- _Task to carry out_: Stop after the line with "YH + .012, Z_SILL - .05, 5.574)": repeat exactly every line before it, beginning with the first, and that line itself.

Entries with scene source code
* * *

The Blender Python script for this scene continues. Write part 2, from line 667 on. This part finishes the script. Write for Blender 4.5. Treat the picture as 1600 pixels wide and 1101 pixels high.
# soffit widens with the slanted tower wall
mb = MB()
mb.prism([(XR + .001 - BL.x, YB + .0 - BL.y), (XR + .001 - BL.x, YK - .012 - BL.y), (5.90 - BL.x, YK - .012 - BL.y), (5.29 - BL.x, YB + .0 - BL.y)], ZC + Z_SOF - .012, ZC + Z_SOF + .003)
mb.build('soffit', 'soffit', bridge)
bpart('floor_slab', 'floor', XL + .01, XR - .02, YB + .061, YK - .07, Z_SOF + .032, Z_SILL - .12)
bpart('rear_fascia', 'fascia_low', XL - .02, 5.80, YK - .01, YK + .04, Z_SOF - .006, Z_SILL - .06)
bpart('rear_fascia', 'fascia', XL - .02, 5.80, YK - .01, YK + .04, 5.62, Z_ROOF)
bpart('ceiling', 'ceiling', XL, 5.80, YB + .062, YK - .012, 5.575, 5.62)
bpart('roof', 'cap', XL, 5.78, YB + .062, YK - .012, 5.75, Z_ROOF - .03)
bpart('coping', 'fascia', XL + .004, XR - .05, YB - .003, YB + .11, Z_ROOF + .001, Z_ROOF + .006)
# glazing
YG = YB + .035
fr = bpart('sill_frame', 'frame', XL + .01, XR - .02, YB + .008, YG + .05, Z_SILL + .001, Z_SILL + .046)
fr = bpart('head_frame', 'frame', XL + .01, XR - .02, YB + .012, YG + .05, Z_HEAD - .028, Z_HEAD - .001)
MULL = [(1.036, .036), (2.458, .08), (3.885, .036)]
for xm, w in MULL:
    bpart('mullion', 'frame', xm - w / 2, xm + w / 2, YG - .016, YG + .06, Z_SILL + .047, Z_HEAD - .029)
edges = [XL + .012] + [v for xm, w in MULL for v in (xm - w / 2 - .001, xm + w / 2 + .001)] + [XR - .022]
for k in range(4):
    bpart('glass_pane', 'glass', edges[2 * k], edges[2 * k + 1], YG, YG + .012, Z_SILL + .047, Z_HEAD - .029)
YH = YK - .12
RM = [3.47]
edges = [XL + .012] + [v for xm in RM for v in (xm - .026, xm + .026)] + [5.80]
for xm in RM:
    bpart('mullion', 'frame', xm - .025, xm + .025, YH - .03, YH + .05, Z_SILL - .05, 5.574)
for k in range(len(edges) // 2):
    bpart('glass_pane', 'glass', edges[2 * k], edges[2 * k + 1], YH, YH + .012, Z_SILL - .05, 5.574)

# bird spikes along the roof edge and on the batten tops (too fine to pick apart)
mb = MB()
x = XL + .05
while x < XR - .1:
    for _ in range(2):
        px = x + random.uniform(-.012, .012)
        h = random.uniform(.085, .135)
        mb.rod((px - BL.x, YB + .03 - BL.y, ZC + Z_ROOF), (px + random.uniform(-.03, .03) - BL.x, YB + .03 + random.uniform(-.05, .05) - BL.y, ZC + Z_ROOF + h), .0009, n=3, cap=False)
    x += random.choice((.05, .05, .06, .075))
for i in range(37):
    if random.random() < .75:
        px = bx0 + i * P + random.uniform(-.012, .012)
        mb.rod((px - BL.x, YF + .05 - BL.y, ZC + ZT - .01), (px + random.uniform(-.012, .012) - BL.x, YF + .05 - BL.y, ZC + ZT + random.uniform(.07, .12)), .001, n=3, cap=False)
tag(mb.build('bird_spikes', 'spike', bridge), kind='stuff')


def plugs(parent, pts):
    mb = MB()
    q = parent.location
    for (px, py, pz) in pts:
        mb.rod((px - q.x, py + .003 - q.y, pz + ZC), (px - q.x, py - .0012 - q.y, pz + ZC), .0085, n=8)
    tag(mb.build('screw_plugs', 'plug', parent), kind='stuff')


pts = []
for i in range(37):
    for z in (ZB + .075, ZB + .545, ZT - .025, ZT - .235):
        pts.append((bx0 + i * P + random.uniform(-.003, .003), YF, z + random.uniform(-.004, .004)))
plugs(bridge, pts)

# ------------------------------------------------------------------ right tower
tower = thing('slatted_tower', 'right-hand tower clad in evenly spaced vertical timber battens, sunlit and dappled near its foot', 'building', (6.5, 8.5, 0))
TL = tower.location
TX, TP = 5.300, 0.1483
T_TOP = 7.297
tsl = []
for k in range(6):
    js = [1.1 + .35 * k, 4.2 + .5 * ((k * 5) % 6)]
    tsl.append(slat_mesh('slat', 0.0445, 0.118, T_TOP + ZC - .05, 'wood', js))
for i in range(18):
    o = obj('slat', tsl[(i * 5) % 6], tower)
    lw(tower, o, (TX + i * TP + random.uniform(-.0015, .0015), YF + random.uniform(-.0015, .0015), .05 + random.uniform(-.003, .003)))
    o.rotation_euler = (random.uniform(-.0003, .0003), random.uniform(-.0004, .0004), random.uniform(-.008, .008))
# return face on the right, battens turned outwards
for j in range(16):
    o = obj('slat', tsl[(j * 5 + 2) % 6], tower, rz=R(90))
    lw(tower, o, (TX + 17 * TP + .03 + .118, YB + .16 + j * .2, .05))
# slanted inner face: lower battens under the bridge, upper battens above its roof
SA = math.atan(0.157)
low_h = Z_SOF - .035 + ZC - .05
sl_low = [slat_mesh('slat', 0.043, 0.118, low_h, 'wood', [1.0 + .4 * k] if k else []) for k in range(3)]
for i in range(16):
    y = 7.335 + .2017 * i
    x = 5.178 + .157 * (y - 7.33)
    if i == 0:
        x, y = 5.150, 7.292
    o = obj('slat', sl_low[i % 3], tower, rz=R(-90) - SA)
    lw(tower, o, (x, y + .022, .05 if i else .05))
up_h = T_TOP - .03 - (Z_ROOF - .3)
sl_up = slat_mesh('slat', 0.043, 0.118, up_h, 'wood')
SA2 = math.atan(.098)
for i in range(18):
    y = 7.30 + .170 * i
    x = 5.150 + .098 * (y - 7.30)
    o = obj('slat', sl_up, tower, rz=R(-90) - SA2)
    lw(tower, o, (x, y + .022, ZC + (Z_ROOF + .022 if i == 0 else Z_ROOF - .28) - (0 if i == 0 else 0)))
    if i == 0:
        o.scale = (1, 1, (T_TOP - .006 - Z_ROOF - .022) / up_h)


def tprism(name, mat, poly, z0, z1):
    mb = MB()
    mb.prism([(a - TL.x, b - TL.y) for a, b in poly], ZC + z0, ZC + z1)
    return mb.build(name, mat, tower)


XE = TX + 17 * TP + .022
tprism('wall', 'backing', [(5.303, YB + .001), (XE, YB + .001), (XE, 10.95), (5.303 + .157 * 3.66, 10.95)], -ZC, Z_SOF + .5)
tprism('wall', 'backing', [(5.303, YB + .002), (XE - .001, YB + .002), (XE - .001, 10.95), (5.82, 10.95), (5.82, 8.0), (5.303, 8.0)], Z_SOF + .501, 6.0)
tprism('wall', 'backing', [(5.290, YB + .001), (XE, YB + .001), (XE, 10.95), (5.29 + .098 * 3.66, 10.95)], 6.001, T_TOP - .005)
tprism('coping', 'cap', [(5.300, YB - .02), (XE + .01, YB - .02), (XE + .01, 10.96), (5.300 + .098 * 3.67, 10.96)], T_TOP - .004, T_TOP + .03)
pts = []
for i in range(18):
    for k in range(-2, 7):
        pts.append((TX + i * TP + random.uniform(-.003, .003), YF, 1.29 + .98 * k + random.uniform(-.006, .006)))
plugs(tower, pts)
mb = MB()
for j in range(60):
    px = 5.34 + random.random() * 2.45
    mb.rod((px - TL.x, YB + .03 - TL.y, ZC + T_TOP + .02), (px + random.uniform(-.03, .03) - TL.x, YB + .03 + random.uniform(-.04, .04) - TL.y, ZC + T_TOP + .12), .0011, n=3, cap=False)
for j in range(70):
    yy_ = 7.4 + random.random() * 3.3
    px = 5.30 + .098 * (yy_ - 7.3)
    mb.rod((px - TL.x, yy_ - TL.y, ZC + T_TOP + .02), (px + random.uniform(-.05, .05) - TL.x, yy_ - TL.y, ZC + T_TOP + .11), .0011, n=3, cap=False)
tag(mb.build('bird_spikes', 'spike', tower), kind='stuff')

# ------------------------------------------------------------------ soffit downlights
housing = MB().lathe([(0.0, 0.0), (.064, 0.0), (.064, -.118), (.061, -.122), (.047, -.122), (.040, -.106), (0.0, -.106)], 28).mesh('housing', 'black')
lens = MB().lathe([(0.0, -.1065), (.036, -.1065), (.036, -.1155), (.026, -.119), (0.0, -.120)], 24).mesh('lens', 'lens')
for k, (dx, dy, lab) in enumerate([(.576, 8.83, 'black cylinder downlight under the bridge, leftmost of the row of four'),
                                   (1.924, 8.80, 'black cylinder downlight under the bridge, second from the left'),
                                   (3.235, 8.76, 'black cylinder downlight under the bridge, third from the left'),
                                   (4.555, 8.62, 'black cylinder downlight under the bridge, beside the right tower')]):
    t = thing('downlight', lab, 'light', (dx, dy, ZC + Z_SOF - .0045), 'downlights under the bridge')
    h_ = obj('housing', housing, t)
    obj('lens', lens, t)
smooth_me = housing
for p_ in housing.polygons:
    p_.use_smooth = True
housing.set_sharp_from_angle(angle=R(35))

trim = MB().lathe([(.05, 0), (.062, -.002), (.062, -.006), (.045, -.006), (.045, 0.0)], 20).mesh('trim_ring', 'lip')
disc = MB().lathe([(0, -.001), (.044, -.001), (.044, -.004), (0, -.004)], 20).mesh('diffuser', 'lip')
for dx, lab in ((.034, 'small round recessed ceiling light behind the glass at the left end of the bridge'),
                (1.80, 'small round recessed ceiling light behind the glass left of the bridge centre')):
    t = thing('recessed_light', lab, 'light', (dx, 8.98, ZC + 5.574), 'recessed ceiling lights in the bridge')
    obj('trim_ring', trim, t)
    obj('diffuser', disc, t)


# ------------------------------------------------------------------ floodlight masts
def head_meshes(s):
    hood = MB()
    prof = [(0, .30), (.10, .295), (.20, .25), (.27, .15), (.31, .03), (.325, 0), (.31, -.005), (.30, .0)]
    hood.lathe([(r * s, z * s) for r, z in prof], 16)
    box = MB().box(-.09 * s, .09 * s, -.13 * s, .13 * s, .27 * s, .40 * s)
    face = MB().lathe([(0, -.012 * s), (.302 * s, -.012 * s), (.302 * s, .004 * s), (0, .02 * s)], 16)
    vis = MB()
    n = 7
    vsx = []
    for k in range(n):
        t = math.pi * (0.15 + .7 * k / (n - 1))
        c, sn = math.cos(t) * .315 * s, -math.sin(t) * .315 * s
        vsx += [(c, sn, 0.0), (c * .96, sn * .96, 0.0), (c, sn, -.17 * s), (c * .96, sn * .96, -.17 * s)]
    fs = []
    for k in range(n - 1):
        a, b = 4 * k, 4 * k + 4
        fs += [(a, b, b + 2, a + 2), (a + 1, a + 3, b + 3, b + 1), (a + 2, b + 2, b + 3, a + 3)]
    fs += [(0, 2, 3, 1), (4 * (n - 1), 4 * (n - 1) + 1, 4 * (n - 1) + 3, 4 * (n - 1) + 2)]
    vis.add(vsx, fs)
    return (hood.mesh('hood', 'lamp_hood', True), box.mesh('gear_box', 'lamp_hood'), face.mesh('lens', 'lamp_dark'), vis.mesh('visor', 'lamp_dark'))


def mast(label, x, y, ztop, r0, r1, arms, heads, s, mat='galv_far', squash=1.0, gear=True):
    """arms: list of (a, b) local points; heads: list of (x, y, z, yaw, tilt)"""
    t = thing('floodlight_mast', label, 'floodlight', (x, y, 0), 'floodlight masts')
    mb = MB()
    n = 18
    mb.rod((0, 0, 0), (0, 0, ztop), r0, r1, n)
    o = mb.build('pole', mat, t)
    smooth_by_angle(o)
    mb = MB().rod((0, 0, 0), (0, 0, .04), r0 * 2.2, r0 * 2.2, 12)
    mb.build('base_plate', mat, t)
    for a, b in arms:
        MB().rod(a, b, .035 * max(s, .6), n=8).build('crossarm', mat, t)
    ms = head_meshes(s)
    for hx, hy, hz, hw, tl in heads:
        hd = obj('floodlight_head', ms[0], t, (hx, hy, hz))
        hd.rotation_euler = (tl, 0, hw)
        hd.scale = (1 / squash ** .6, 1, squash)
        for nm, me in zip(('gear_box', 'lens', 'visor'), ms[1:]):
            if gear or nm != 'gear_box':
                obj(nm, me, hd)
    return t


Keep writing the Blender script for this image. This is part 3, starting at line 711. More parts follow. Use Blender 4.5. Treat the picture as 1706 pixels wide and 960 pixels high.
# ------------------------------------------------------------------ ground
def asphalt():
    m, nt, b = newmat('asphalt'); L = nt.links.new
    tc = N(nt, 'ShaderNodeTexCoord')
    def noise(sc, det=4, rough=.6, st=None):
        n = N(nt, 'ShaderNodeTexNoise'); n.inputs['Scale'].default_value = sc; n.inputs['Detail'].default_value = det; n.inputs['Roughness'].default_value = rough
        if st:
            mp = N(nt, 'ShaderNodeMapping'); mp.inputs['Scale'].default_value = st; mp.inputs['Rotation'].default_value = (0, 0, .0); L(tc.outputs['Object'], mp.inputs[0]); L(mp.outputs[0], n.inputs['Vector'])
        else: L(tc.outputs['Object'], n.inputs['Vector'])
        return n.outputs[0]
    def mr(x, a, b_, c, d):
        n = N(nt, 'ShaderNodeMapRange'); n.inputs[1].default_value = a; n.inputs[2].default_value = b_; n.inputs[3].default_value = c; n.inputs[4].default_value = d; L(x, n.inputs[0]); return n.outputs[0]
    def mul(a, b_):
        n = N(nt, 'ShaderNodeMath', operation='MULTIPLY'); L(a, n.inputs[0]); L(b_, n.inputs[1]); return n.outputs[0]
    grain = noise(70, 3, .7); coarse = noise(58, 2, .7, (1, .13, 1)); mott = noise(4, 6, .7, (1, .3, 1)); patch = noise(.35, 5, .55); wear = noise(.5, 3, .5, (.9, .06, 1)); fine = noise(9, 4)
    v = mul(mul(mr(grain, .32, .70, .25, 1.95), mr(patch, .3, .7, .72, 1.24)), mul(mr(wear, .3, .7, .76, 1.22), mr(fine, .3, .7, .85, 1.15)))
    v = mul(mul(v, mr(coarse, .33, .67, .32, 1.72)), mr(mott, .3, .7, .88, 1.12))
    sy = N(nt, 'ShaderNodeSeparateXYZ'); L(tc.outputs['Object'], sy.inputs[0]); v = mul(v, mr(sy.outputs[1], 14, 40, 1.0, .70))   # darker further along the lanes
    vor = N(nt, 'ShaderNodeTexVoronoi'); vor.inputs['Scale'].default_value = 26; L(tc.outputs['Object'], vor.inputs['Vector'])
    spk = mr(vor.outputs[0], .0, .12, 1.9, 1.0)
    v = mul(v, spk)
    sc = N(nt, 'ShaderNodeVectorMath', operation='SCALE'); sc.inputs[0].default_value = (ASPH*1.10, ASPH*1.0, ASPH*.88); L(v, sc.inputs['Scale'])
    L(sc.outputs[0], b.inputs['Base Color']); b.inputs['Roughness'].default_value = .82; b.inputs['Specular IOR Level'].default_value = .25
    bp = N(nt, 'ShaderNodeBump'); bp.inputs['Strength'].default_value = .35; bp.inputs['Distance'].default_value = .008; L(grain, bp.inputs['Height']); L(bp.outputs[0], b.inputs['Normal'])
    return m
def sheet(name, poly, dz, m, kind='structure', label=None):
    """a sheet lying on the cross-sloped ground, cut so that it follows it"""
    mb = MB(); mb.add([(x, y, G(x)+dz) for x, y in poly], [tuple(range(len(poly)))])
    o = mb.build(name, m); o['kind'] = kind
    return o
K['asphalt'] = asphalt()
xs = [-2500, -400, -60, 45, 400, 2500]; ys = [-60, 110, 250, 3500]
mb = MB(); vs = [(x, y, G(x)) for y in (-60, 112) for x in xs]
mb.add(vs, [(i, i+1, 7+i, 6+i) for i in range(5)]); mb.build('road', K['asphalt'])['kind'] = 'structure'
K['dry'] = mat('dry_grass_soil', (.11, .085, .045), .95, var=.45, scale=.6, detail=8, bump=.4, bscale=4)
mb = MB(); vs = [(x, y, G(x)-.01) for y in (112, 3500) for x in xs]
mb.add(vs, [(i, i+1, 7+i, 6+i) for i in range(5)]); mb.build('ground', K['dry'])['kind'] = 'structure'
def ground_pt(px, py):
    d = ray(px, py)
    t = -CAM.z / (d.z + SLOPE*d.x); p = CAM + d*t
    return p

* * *

- _Finished task_:
The Blender Python script for this scene continues. Write part 2, from line 667 on. This part finishes the script. Write for Blender 4.5. Treat the picture as 1600 pixels wide and 1101 pixels high.
# soffit widens with the slanted tower wall
mb = MB()
mb.prism([(XR + .001 - BL.x, YB + .0 - BL.y), (XR + .001 - BL.x, YK - .012 - BL.y), (5.90 - BL.x, YK - .012 - BL.y), (5.29 - BL.x, YB + .0 - BL.y)], ZC + Z_SOF - .012, ZC + Z_SOF + .003)
mb.build('soffit', 'soffit', bridge)
bpart('floor_slab', 'floor', XL + .01, XR - .02, YB + .061, YK - .07, Z_SOF + .032, Z_SILL - .12)
bpart('rear_fascia', 'fascia_low', XL - .02, 5.80, YK - .01, YK + .04, Z_SOF - .006, Z_SILL - .06)
bpart('rear_fascia', 'fascia', XL - .02, 5.80, YK - .01, YK + .04, 5.62, Z_ROOF)
bpart('ceiling', 'ceiling', XL, 5.80, YB + .062, YK - .012, 5.575, 5.62)
bpart('roof', 'cap', XL, 5.78, YB + .062, YK - .012, 5.75, Z_ROOF - .03)
bpart('coping', 'fascia', XL + .004, XR - .05, YB - .003, YB + .11, Z_ROOF + .001, Z_ROOF + .006)
# glazing
YG = YB + .035
fr = bpart('sill_frame', 'frame', XL + .01, XR - .02, YB + .008, YG + .05, Z_SILL + .001, Z_SILL + .046)
fr = bpart('head_frame', 'frame', XL + .01, XR - .02, YB + .012, YG + .05, Z_HEAD - .028, Z_HEAD - .001)
MULL = [(1.036, .036), (2.458, .08), (3.885, .036)]
for xm, w in MULL:
    bpart('mullion', 'frame', xm - w / 2, xm + w / 2, YG - .016, YG + .06, Z_SILL + .047, Z_HEAD - .029)
edges = [XL + .012] + [v for xm, w in MULL for v in (xm - w / 2 - .001, xm + w / 2 + .001)] + [XR - .022]
for k in range(4):
    bpart('glass_pane', 'glass', edges[2 * k], edges[2 * k + 1], YG, YG + .012, Z_SILL + .047, Z_HEAD - .029)
YH = YK - .12
RM = [3.47]
edges = [XL + .012] + [v for xm in RM for v in (xm - .026, xm + .026)] + [5.80]
for xm in RM:
    bpart('mullion', 'frame', xm - .025, xm + .025, YH - .03, YH + .05, Z_SILL - .05, 5.574)
for k in range(len(edges) // 2):
    bpart('glass_pane', 'glass', edges[2 * k], edges[2 * k + 1], YH, YH + .012, Z_SILL - .05, 5.574)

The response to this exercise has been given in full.